Modern Indians A.D. 1800–Present 


In the 1800s, the prevailing white culture in Virginia wanted to push the Indians off their homelands. Pressure was brought to remove each of the four remaining reservations and end the people's legal status as tribes. This policy meant dividing, with the Indians' consent, all of a reservation among each of its members and removing all state services to the tribe. The Gingaskin Reservation on the Eastern Shore was legally subdivided in 1813. Unable to withstand legal pressure and being very poor, the people sold their land. By 1850, all of the original Gingaskin Reservation was in white hands. The last parcel of the Nottoway Reservation was divided in 1878, although many families held onto their land into the 20th century. The Pamunkey and Mattaponi, the last two reservations, withstood attempts at termination. Though the people were poor, they maintained their tribal structure and treaties with the Commonwealth.

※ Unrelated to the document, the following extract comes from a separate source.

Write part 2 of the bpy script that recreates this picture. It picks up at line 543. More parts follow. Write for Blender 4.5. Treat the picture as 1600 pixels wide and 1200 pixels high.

Today, their reservations are two of the oldest in the nation, symbols of a people who refused to give up.  Relocation, eventually to the Indian Territory (present day Oklahoma), was devastating to the five civilized tribes, the Cherokee, Choctaw, Chickasaw, Creek and Seminole.  The land was not of their understanding, the support promised by the federal government, as a condition of their relocation, was sparse at best.  There was constant bickering among the tribes and within the tribes over landrights.  In 1907 the Indian federation was dissolved and Oklahoma became a state and was opened to white settlers.